START Provided data

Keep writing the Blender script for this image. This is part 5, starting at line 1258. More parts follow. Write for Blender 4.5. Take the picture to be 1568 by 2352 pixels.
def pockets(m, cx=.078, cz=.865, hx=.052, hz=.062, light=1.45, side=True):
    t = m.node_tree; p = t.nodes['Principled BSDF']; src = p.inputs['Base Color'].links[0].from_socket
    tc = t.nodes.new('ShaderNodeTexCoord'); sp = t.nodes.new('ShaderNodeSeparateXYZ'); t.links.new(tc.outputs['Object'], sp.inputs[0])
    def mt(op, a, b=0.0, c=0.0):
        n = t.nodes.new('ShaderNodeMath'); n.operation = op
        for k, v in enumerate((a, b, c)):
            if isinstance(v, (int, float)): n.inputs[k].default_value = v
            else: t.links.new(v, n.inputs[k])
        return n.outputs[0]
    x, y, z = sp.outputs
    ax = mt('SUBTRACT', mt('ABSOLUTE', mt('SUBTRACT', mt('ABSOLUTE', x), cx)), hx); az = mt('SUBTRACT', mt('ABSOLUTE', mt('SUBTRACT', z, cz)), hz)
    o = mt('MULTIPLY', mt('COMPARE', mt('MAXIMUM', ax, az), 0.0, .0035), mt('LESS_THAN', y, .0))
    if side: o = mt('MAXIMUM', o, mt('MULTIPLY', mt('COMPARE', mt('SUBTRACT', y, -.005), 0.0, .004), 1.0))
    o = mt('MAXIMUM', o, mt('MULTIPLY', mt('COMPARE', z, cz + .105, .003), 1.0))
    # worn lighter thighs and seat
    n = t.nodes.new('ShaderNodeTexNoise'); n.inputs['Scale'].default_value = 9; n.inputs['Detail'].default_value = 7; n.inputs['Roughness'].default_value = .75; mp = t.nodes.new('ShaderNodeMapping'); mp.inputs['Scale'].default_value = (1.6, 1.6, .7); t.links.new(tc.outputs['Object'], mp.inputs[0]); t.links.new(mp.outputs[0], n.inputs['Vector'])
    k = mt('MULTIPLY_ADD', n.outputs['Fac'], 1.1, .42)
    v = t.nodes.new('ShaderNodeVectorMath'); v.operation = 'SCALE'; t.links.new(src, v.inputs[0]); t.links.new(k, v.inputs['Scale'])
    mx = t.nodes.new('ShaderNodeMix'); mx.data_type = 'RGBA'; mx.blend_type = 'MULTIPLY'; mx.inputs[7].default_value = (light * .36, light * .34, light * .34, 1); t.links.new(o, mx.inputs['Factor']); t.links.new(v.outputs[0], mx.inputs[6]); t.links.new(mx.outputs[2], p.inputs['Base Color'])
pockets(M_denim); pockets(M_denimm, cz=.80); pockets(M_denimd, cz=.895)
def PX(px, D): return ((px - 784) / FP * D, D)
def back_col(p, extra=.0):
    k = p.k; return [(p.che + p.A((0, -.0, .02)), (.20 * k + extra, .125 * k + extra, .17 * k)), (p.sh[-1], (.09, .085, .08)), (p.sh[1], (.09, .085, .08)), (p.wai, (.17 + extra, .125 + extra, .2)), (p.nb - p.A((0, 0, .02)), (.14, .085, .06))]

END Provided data

# Your objective:
Copy the data above in full, character for character.

# Task output:
Keep writing the Blender script for this image. This is part 5, starting at line 1258. More parts follow. Write for Blender 4.5. Take the picture to be 1568 by 2352 pixels.
def pockets(m, cx=.078, cz=.865, hx=.052, hz=.062, light=1.45, side=True):
    t = m.node_tree; p = t.nodes['Principled BSDF']; src = p.inputs['Base Color'].links[0].from_socket
    tc = t.nodes.new('ShaderNodeTexCoord'); sp = t.nodes.new('ShaderNodeSeparateXYZ'); t.links.new(tc.outputs['Object'], sp.inputs[0])
    def mt(op, a, b=0.0, c=0.0):
        n = t.nodes.new('ShaderNodeMath'); n.operation = op
        for k, v in enumerate((a, b, c)):
            if isinstance(v, (int, float)): n.inputs[k].default_value = v
            else: t.links.new(v, n.inputs[k])
        return n.outputs[0]
    x, y, z = sp.outputs
    ax = mt('SUBTRACT', mt('ABSOLUTE', mt('SUBTRACT', mt('ABSOLUTE', x), cx)), hx); az = mt('SUBTRACT', mt('ABSOLUTE', mt('SUBTRACT', z, cz)), hz)
    o = mt('MULTIPLY', mt('COMPARE', mt('MAXIMUM', ax, az), 0.0, .0035), mt('LESS_THAN', y, .0))
    if side: o = mt('MAXIMUM', o, mt('MULTIPLY', mt('COMPARE', mt('SUBTRACT', y, -.005), 0.0, .004), 1.0))
    o = mt('MAXIMUM', o, mt('MULTIPLY', mt('COMPARE', z, cz + .105, .003), 1.0))
    # worn lighter thighs and seat
    n = t.nodes.new('ShaderNodeTexNoise'); n.inputs['Scale'].default_value = 9; n.inputs['Detail'].default_value = 7; n.inputs['Roughness'].default_value = .75; mp = t.nodes.new('ShaderNodeMapping'); mp.inputs['Scale'].default_value = (1.6, 1.6, .7); t.links.new(tc.outputs['Object'], mp.inputs[0]); t.links.new(mp.outputs[0], n.inputs['Vector'])
    k = mt('MULTIPLY_ADD', n.outputs['Fac'], 1.1, .42)
    v = t.nodes.new('ShaderNodeVectorMath'); v.operation = 'SCALE'; t.links.new(src, v.inputs[0]); t.links.new(k, v.inputs['Scale'])
    mx = t.nodes.new('ShaderNodeMix'); mx.data_type = 'RGBA'; mx.blend_type = 'MULTIPLY'; mx.inputs[7].default_value = (light * .36, light * .34, light * .34, 1); t.links.new(o, mx.inputs['Factor']); t.links.new(v.outputs[0], mx.inputs[6]); t.links.new(mx.outputs[2], p.inputs['Base Color'])
pockets(M_denim); pockets(M_denimm, cz=.80); pockets(M_denimd, cz=.895)
def PX(px, D): return ((px - 784) / FP * D, D)
def back_col(p, extra=.0):
    k = p.k; return [(p.che + p.A((0, -.0, .02)), (.20 * k + extra, .125 * k + extra, .17 * k)), (p.sh[-1], (.09, .085, .08)), (p.sh[1], (.09, .085, .08)), (p.wai, (.17 + extra, .125 + extra, .2)), (p.nb - p.A((0, 0, .02)), (.14, .085, .06))]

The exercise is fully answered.